Wednesday, 29 April 2020

Fancy doing some collage?

Do you fancy having a go at collage, but perhaps getting started may seem a bit daunting? perhaps not knowing where to begin, this little demo might help you.
This is a painting, which appears in my book 'Drawing, and Painting with Water Soluble Media’.

Getting started – before beginning, make sure you have the following items, there is little more frustrating than beginning a project only to find you need something to be able to continue.
Do use a photo of your own with a similar theme if you wish, you needn't use mine.

What you need
A sheet of 200lb watercolour not surface paper or board 15 x 22 inches. (If this seems huge then use half that size and just scale down your painting)
2B pencil
Newsprint or an old book
Magazine or colour supplement.
Paper glue or acrylic medium
Brush to apply the glue
Watercolour and Gouache OR acrylics OR a combination plus Art Bars if you have some (this is a good way to use up materials you may have but perhaps haven’t used)
Round brush

Polperro is a beautiful place, even better in sunshine, but I was there on an overcast day and the only photos I managed to get were dull. This does not mean I can't use them of course, indeed these techniques really lend themselves to subjects such as this as the emphasis is on shapes, textures and colour rather than sunlight and shadows.
I was particularly attracted to the contrasts of the white buildings against the dark stone, roofs and windows. 

The only real colour is the bright blue awning and the red buoys...... but we can change that.

Using a pencil draw a simple line drawing. (Most of this will all be covered up, so make it as bold as you like) 

I wanted to avoid the two boats at the edge of the photo so I decided to concentrate on the two complete boats in the centre, of course you can choose to include these if you wish.

Tear sections of black and white newsprint and place these onto the sections of the roof and building where we want texture and subtle colouring.
Look for small sections of colour and pattern, stripes, spots, checks, darks, anything that you think looks interesting and place these pieces into the areas you want to add some interest to.

I like to search for pieces of text which are relevant to my subject, but don’t let the lack of appropriate words worry you, you can always print specific words in various formats and colours and use these if you cant find anything suitable. They always seems to look better however, if torn rather than cut out.

TIP - A great tip is to lay pieces of collage onto your painting, and take regular photos as you move the pieces about. Sometimes a combination can look wonderful, then by moving or adding more pieces that impact can be lost, but if you take photos you can then scroll through them to remind you of the stages and choose a combination you are happy with prior to gluing them into position.
You can of course overlap pieces of collage and even add more mid way through your painting.

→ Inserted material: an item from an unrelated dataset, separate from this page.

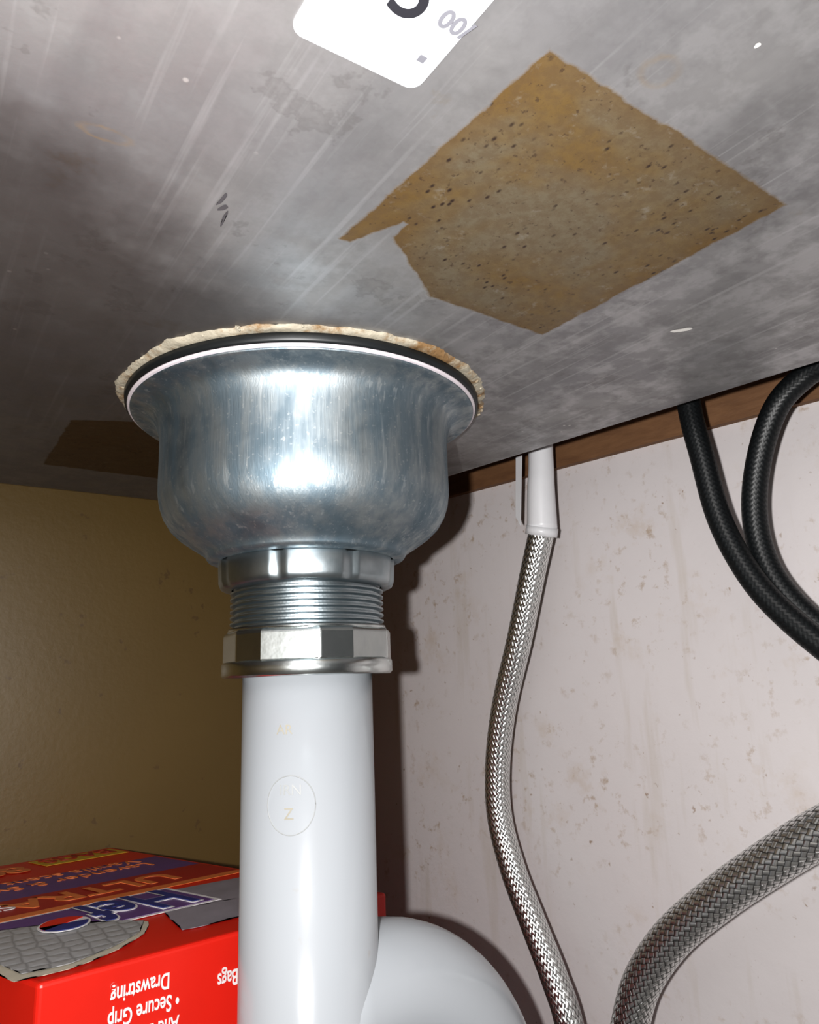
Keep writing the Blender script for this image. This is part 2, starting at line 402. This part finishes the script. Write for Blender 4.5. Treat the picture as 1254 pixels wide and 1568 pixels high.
# slip nut : faceted with raised lands
def nutshape(R1,off):
    out=[]
    for k in range(6):
        c=off+k*math.pi/3
        for d in (-.33,.33): out.append((R1*math.cos(c+d),R1*math.sin(c+d)))
    return out
def prism(name,layers,mat,parent):
    vs=[];fs=[];n=len(layers[0][0])
    for pts,z in layers: vs+=[(AX+x,AY+y,Z0+z) for x,y in pts]
    for j in range(len(layers)-1):
        for i in range(n):
            k=(i+1)%n; fs.append((j*n+i,j*n+k,(j+1)*n+k,(j+1)*n+i))
    fs.append(tuple(range(n-1,-1,-1))); fs.append(tuple((len(layers)-1)*n+i for i in range(n)))
    o=obj(name,vs,fs,mat,False,parent)
    bm=bmesh.new(); bm.from_mesh(o.data); bmesh.ops.recalc_face_normals(bm,faces=bm.faces); bm.to_mesh(o.data); bm.free()
    b=o.modifiers.new('bev','BEVEL'); b.width=.0005; b.segments=2; return o
phi0=math.atan2(-AY,-AX)
off=phi0-.20
prism('slip_nut',[(nutshape(.0256,off),.0165),(nutshape(.0265,off),.0155),(nutshape(.0265,off),.0070)],MNUT,dr)
revolve('slip_nut_flange',[(.020,.0072),(.0262,.0072),(.0267,.0066),(.0267,.0034),(.0260,.0026),(.0200,.0026)],MNUT,dr,96,closed=True)
revolve('slip_nut_top_ring',[(.0230,.0168),(.0248,.0174),(.0251,.0164),(.0230,.0160)],MNUT,dr,96,closed=True)

# ------------------------------------------------------------------ PVC pipe
pipe=empty('pvc_drain_pipe')
PR=.0202
revolve('tailpiece',[(PR-.002,.0040),(PR,.0040),(PR,-.2695),(PR-.002,-.2695)],MPVC,pipe,96,closed=True)
el=[Vector((.108,.2085,Z0-.090)),Vector((.118,.2085,Z0-.090))]
for k in range(25):
    t=math.pi/2*(1-k/24); el.append(Vector((.125+.045*math.cos(t),.2085,Z0-.135+.045*math.sin(t))))
el+=[Vector((.170,.2085,Z0-.18)),Vector((.170,.2085,Z0-.2695))]
tube('elbow',el,.0188,MPVC,pipe,48)
# printed ring + letters wrapped on pipe
def wrap(px,pz,rr): 
    a=phi0-.25+px/PR
    return Vector((AX+rr*math.cos(a),AY+rr*math.sin(a),Z0+pz))
ring=[wrap(.0070*math.cos(t),-.0325+.0078*math.sin(t),PR+.00002) for t in [2*math.pi*k/72 for k in range(73)]]
tube('print_ring',ring,.00014,MPRINT,pipe,6)
def wraptext(name,body,size,px,pz,mat):
    cu=bpy.data.curves.new(name,'FONT'); cu.body=body; cu.size=size; cu.align_x='CENTER'
    o=bpy.data.objects.new(name,cu); col.objects.link(o); bpy.context.view_layer.update()
    me=bpy.data.meshes.new_from_object(o.evaluated_get(bpy.context.evaluated_depsgraph_get())); bpy.data.objects.remove(o)
    for v in me.vertices: v.co=wrap(px+v.co.x,pz+v.co.y,PR+.00012)
    me.materials.clear(); me.materials.append(mat); o=bpy.data.objects.new(name,me); col.objects.link(o); o.parent=pipe
MTAN=flat('tan_print',(.345,.32,.26),.5)
wraptext('print_letters','IRN',.0040,0,-.0298,MPRINT); wraptext('print_mark','Z',.0044,-.0005,-.0362,MTAN)
wraptext('print_ar','AR',.0038,-.0018,-.0135,MTAN)

# ------------------------------------------------------------------ hoses
def H3(pts): return [Vector((x/1000,y/1000,Z0+z/1000)) for x,y,z in pts]
h=empty('braided_supply_hose')
sp=H3([(242.7,233.6,72),(242.7,233.6,67.1),(242.7,242.2,46.6),(242.7,254.2,16.9),(242.7,267.7,-13.3),(242.7,275.1,-40.7),(242.7,276.0,-64.3),(242.7,269.1,-86.0),(242.7,258.5,-105.4),(242.7,247.0,-125.5),(242.7,240,-143),(243,232,-190),(243,230,-235),(243,230,-269)])
tube('hose',spline(sp,14),.0060,MSTEELBR,h,32)
tube('sleeve',spline(H3([(242.7,233.5,66.5),(242.7,232.3,85),(242.7,230.6,101.6),(242.7,229,140),(242.7,229,209)]),8),lambda t:.0071-.0012*min(1,t*2.0),MSLEEVE,h,32)
tube('ferrule',H3([(242.7,234.5,64),(242.7,233.3,68)]),.0075,MSLEEVE,h,32)
flag=[Vector((.2375,.238,Z0+.104)),Vector((.2375,.2425,Z0+.070)),Vector((.2378,.2455,Z0+.075)),Vector((.2378,.2425,Z0+.104))]
polysheet('plastic_tag',flag,MSLEEVE,h,th=.0003)
h2=empty('braided_supply_hose')
bp=H3([(232,30,-40),(239,75,-33),(245,101.4,-38.3),(245,113,-44.1),(245,127,-51.6),(245,144.5,-63),(245,165.8,-78.2),(245,186.8,-95.5),(245,202.2,-113.7),(245,210.6,-131.2),(245,216.2,-151.1),(245,219,-190),(245,219,-269)])
tube('hose',spline(bp,14),.0070,MSTEELBR,h2,32)
b1=empty('black_faucet_hose')
tube('hose',spline(H3([(246,152,209),(244.5,152,140),(242.7,150.5,100.3),(242.7,148,78.4),(242.7,144.7,54.8),(242.7,138.5,36.8),(242.7,130,22),(242.7,116.4,6.9),(242.7,103.4,-3.7),(244,85,-10),(248,60,-8),(252,30,10)]),14),.0044,MBLACKBR,b1,28)
b2=empty('black_faucet_hose')
tube('hose',spline(H3([(256,70,209),(254,80,130),(252,95.9,104),(252,110.4,99.3),(252,121.7,92),(252,130.2,77.3),(252,135.6,58.8),(252,135.7,41.7),(252,130.8,27),(253,120,12.2),(256,106,3),(261,80,0),(268,40,12)]),14),.0044,MBLACKBR,b2,28)

# ------------------------------------------------------------------ box of bags
bx=empty('trash_bag_box')
zt=Z0-.075
Nn=Vector((.040,.2345,0));Rr=Vector((.156,.2420,0));Ff=Vector((.0973,.4025,0));Ll=Nn+Ff-Rr
foot=[Nn,Rr,Ff,Ll]
vs=[(p.x,p.y,.0003) for p in foot]+[(p.x,p.y,zt) for p in foot]
o=obj('carton',vs,[(3,2,1,0),(4,5,6,7),(0,1,5,4),(1,2,6,5),(2,3,7,6),(3,0,4,7)],MRED,parent=bx)
b=o.modifiers.new('b','BEVEL'); b.width=.0012; b.segments=3
def T(s,t,d=.0002): 
    p=Nn+(Rr-Nn)*s+(Ff-Rr)*t; return Vector((p.x,p.y,zt+d))
def panel(name,st,mat,d=.0002,jag=0): polysheet(name,[T(s,t,d) for s,t in st],mat,bx,jag=jag,step=.0015,th=.00015,fq=300)
panel('dark_band',[(.03,.44),(.97,.44),(.97,.58),(.03,.58)],MDKR)
panel('purple_band',[(.03,.58),(.97,.58),(.97,.76),(.03,.76)],MPURP)
panel('orange_band',[(.03,.41),(.97,.41),(.97,.44),(.03,.44)],MORNG)
panel('yellow_patch',[(.66,.88),(.97,.88),(.97,.97),(.66,.97)],MYEL)
panel('silver_picture',[(.62,.12),(.93,.15),(.95,.36),(.66,.38),(.56,.28)],MSILV)
panel('silver_picture_low',[(.42,.08),(.66,.08),(.72,.20),(.50,.22)],MSILV,.00025,jag=.001)
panel('logo_field',[(.10,.22),(.68,.22),(.68,.405),(.10,.405)],MPW,.0003)
panel('logo_field_inner',[(.115,.23),(.665,.23),(.665,.395),(.115,.395)],MPURP,.0004)
Xd=(Nn-Rr).normalized(); Yd=(Rr-Ff).normalized()
text('logo_text','Hef',.036,MPW,T(.645,.39,.0007),Xd,Yd,bx,bold=.0016,xs=.62)
text('logo_text_face','Hef',.036,MBLUE,T(.645,.39,.0009),Xd,Yd,bx,bold=.0006,xs=.62)
text('ultra_text','ULTRA',.020,MORNG,T(.80,.55,.0005),Xd,Yd,bx,bold=.0005)
text('ultra_text_2','STRONG',.012,MPW,T(.30,.54,.0005),Xd,Yd,bx)
text('scent_text','Lavender & Sweet\nVanilla scent',.0105,MORNG,T(.88,.70,.0005),Xd,Yd,bx)
text('count_text','80',.019,MORNG,T(.60,.93,.0005),Xd,Yd,bx,bold=.0006)
text('count_text_2','BAGS',.013,MDKR,T(.95,.96,.0006),Xd,Yd,bx,bold=.0003)
op=[(-.0,.05),(.10,.04),(.22,.07),(.34,.12),(.40,.18),(.37,.22),(.30,.24),(.25,.30),(.14,.33),(.02,.30)]
panel('torn_edge',[(.02+(s-.25)*1.11+.23,.165+(t-.165)*1.14) for s,t in op],MKRAFT,.0004,jag=.0010)
panel('grey_bag',op,MBAG,.0010,jag=.0008)
def disc(name,s,t,r,mat,d,half=None):
    c=T(s,t,d); n_=28
    rng=range(n_) if half is None else range(n_//2+1)
    pts=[c+Vector((r*math.cos(2*math.pi*i/n_+(half or 0)),r*math.sin(2*math.pi*i/n_+(half or 0)),0)) for i in rng]
    polysheet(name,pts,mat,bx,th=.00015)
disc('round_logo',.26,.27,.0080,MPW,.0014); disc('round_logo_blue',.26,.27,.0073,MBLUE,.0016,2.6+.5)
disc('round_logo_red',.26,.27,.0073,MRED,.0016,5.9+.9)
fx=(Nn-Rr).normalized(); fy=Vector((0,0,-1))
def FP(a,dz): p=Nn+(Rr-Nn)*a; q=Vector((.0646,-.998,0))*.0004; return Vector((p.x+q.x,p.y+q.y,zt-dz))
text('kitchen_text','Kitchen\nDrawstring Bags',.0062,MPW,FP(.655,.0165),fx,fy,bx,bold=.0001,xs=.62)
text('grip_text','And Leak Protection\n• Secure Grip\n   Drawstring',.0060,MPW,FP(.335,.0180),fx,fy,bx,bold=.0001,xs=.62)

# ------------------------------------------------------------------ camera, light, world
f=1100.0; th_=math.radians(13.2); r_=math.radians(2.16); ps=math.radians(35.5)
R0=Vector((1,0,0));F=Vector((0,math.cos(th_),math.sin(th_)));U0=Vector((0,-math.sin(th_),math.cos(th_)))
R=R0*math.cos(r_)-U0*math.sin(r_);U=R0*math.sin(r_)+U0*math.cos(r_)
Yw=Matrix.Rotation(-ps,3,'Z'); R,U,F=Yw@R,Yw@U,Yw@F
cam=bpy.data.cameras.new('camera'); cam.sensor_fit='HORIZONTAL'; cam.sensor_width=36; cam.lens=36*f/1254; cam.clip_start=.005
co=bpy.data.objects.new('camera',cam); col.objects.link(co)
mw=Matrix.Identity(4)
for i in range(3): mw[i][0]=R[i]; mw[i][1]=U[i]; mw[i][2]=-F[i]; 
mw[2][3]=Z0; co.matrix_world=mw; scn.camera=co
li=bpy.data.lights.new('phone_flash','POINT'); li.energy=3.4; li.shadow_soft_size=.003; li.color=(1,.985,.97)
lo=bpy.data.objects.new('phone_flash',li); col.objects.link(lo); lo.location=Vector((0,0,Z0))-R*.020-F*.012+U*.003
w=bpy.data.worlds.new('world'); scn.world=w; w.use_nodes=True
w.node_tree.nodes['Background'].inputs[0].default_value=(.95,.97,1,1); w.node_tree.nodes['Background'].inputs[1].default_value=.03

Once you have selected your collage pieces, glue them into position and leave your picture to dry.

Alternatively, you can paint any initial watercolour washes onto your painting before you apply the collage, that way you have a base to work on. If you use watercolour, you will find that acrylic medium can resist watercolour paint so watercolour washes need to be placed on the paper first whereas acrylic washes need not.
There are no rules about using collage or building up a painting, but I like to place the darker tones using earth colours as well as blues.
I want to eventually conceal many of the collage edges so building up layers of paint will achieve this as well as create a more interesting painting.
Refer to the photo with regards dark areas and textured surfaces, try and look at the photo as sections of patterns rather than a wall or a roof.
Once this layer is dry, add more colour allowing some sections to overlap.

The white sections are looking very white now, so it is important to unify the painting and create the surface textures of the white buildings.

To do this use either gouache or acrylics, begin by loosely dragging your brush over the surface of the paper/board to create a rough texture. Whilst this is drying add blocks of colour to the stonework and roofs to add more textures.
Once dry, use a very dilute opaque light ochre/grey or similar and very gently wash over the entire building and sections of the water.
Once dry, begin to add the masts, windows and background building details.
This is such a fun section as you should be able to see your painting really develop during this stage.
Remember you can always change things using opaque paint, light will go over dark as well as dark over light.
You can work dilute thin washes over the top or indeed opaque washes, this is an ideal technique to experiment with, so be bold and go for it!

More details can be added, masts, reflections, and more opaque paint where you feel it’s needed. The water can now be enhanced using a bright turquoise, this livens up the water, and adds depth.
Of course, you can be even more dramatic if you wish and use bright colours all over your painting, perhaps have a go at painting this again in completely different colours.
Building up the textures is often done in the final stages. It can be so tempting to add surface textures too early, but once the darks, light and all collage is complete then use a palette knife with some opaque paint on it and drag this over the paper/board surface adding dramatic textures.

Alternatively use ArtBars pressed onto a damp sponge the length of which is dragged over the paper surface. If you have a smooth surface, stipple texture onto it.

You can make your painting as detailed as you wish.

My finished painting.
‘Calm morning in Polperro Harbour’ 12 ½ x 17 ¾ inches.

Sometimes its good to have a go at something a bit different, so I do hope this demo will have you thinking about tackling something you perhaps haven't tried before.